I already knew that. I use those words myself to describe my history with her. But the validation is always nice to hear, you know? Especially because so many people try or have tried to brush it off as "nothing." My own mother did, both about her own behaviour and when I was being abused by other people and tried to seek her help. Hell, even I still do it sometimes.
And I think that's why I hate Jiang Cheng so damn much now. His canon self is... Well, I'm not a fan, but he's a well-written antagonist. But dear gods, I've seen so many people brush off his canon characteristics to make him into a more palatable character, the loving uncle, the funny tsundere brother, the ace guy who hates mushy romance (let me tell you, as an ace person I am also real fucking tired of homophobic characters being hc as ace)... Even the ones who mention his bad parts feel the need to immediately add his achievements, as if they don't dare speak badly of their fave. "Yes, he tortured Wei Wuxian, but he also sacrificed his core to save him!" "Yes, he hit and verbally abused Jin Ling, but he also lovingly raised him!" "Yes, he tortured and killed innocent people but he also has trauma and had to lead a sect when he was so young!"
And this feels familiar, every time. This feels like the people telling me "Yes but it's not that bad" or saying "Yes your mother gave you panic attacks but she made sure you didn't fail at school" or "Yes but she made you love reading" or "Yes but she gave you so much, don't be selfish" or "Yes but she was here for you when you were depressed" or "Yes but she has it hard too" until I fell in the habit of saying "Sure, my mother insulted me and threatened me financially and there was a long, long time I was convinced she didn't love me... but."
Always that damn BUT.
So you might be able to understand why I have a hard time with Jiang Cheng when people pull the same shit all thenfucking time. I'm working on it because I'd rather not be stuck feeling anxious about a silly purple grape just because he happens to be fandom fave in my current hyperfixation but in the meantime, I have to deal with it and it's... annoying. To say the least.

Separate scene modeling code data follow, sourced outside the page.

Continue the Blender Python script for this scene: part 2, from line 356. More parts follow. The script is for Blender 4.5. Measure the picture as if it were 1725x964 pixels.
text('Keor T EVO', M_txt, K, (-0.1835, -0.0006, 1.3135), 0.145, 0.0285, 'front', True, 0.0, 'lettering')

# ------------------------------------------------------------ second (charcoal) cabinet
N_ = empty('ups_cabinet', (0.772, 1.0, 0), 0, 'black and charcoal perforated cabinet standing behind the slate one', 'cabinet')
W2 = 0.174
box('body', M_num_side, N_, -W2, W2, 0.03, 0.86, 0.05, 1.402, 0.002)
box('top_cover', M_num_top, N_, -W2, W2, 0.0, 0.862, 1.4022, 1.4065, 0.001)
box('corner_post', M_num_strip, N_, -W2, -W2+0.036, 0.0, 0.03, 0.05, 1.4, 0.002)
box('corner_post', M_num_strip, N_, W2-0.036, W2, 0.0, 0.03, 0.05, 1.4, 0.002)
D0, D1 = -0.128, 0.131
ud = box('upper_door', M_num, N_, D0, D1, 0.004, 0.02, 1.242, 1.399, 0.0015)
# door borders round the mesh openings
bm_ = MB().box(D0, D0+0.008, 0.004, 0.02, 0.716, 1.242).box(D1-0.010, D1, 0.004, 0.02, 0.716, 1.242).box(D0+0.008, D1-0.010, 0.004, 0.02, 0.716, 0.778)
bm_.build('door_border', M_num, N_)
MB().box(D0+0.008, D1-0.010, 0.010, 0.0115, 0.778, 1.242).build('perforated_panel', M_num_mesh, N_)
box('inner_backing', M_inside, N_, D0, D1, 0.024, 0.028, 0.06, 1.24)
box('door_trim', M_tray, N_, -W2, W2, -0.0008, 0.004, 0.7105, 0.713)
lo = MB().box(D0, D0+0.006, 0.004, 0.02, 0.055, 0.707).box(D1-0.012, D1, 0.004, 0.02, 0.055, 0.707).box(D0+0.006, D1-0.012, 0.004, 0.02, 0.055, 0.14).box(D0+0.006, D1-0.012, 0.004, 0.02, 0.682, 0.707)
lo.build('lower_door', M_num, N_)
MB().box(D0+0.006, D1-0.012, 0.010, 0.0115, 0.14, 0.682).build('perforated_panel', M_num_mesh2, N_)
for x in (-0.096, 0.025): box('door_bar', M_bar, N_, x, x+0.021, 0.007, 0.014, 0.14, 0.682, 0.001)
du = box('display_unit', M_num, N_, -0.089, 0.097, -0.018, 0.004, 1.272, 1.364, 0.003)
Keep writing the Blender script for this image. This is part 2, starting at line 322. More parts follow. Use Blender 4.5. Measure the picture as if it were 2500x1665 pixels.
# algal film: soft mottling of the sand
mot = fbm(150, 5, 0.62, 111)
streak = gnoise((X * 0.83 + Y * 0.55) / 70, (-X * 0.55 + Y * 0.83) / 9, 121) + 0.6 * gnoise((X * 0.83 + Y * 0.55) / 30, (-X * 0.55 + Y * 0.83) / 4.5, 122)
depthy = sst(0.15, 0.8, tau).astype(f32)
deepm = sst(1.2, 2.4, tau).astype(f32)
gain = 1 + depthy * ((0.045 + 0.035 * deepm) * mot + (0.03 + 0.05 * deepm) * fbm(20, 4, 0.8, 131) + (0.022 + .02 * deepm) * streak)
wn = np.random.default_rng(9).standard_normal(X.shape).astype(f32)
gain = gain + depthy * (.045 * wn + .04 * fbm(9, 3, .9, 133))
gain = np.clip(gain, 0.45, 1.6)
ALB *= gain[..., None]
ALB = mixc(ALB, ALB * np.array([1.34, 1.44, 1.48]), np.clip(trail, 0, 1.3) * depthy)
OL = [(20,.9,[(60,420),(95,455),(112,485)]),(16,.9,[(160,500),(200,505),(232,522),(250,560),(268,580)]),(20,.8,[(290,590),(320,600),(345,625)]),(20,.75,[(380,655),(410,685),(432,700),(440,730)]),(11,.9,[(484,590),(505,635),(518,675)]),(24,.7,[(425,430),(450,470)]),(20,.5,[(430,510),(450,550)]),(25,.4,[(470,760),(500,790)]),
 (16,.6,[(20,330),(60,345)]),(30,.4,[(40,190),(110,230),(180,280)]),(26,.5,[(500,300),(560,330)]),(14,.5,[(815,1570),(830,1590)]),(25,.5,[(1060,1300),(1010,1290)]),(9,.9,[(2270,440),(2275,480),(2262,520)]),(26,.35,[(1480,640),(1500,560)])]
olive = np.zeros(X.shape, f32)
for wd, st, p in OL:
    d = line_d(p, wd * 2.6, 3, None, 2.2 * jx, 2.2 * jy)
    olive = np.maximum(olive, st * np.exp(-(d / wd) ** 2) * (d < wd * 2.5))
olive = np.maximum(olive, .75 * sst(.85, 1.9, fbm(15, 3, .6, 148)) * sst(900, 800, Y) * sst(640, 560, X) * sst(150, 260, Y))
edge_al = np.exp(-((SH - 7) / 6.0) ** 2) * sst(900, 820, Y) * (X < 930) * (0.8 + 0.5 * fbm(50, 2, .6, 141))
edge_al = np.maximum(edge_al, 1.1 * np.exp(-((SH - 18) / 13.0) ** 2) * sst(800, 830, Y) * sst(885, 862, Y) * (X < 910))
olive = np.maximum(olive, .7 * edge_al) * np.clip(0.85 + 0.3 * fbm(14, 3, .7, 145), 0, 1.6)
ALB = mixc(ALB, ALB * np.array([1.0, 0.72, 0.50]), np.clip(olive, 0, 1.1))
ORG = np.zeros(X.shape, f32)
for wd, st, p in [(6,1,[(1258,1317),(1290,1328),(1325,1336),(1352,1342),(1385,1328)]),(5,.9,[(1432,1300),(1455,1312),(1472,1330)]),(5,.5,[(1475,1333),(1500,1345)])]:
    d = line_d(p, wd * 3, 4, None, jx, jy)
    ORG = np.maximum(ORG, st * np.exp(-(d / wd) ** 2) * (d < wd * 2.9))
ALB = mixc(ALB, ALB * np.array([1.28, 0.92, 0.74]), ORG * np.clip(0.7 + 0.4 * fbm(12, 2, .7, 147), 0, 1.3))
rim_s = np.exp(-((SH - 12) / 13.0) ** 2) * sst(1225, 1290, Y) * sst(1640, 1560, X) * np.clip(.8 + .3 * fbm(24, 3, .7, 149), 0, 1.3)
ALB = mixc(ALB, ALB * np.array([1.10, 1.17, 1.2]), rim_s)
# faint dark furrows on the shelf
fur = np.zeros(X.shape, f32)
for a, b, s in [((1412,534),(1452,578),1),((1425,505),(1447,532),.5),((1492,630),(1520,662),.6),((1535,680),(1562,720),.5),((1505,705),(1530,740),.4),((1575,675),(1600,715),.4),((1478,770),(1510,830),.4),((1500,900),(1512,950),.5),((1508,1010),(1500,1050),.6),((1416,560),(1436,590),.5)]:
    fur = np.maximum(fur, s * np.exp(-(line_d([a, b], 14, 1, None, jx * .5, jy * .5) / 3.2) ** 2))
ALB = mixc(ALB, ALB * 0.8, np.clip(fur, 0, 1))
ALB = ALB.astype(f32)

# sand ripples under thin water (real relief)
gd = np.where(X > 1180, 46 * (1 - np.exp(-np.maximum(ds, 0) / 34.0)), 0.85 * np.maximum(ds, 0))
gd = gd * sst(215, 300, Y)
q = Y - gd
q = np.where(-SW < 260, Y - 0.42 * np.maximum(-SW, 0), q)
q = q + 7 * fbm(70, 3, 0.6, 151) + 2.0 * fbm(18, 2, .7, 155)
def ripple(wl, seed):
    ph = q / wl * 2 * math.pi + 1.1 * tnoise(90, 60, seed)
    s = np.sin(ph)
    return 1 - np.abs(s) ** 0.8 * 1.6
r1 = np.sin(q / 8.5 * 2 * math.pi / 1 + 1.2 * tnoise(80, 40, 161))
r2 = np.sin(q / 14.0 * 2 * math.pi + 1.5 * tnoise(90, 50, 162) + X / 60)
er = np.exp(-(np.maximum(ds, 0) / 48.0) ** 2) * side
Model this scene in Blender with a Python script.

(I'm going to insist here: I know that Jiang Cheng isn't my mother. That's not the point here. I am fully aware he's a fictional character and that me feeling that way is something I should be working on. I am. And I'm not telling people to stop writing positive content for him. This is just me trying to put into words my complicated feelings for a complicated character. And ranting, a little bit, about badly tagged fics I admit.)
It's easier on social media. You just block the characters tag and, if people bother you about it, you block them. Friends being friends, I just need to tell them "I don't feel comfortable talking about this character" or "let's agree to disagree on this interpretation" and because my friends are the best, they agree and we move on.
Fanfiction is where the problem lies.
I know why people erase the 'hard' parts, or at least I have a good guess. It's easier that way. Fanfiction is about having fun! It's about writing about your blorbos the way you want to! I don't want to police anyone's content. I'd just like it if people tagged their OOC and stopped trying to make me feel as if I'm the one who misread the book because I don't feel like erasing the canonical abuse this character did or because I don't like that they keep putting down my favorite character to uplift theirs.
I'm not sure how to conclude this. I should be sleeping honestly.
Let's try this: if you read this to the end, congrats I guess. I want to reiterate I don't care if you make Jiang Cheng into the most loving, best brother and uncle ever. Just be aware of what you're erasing first. And tag your goddamn fics.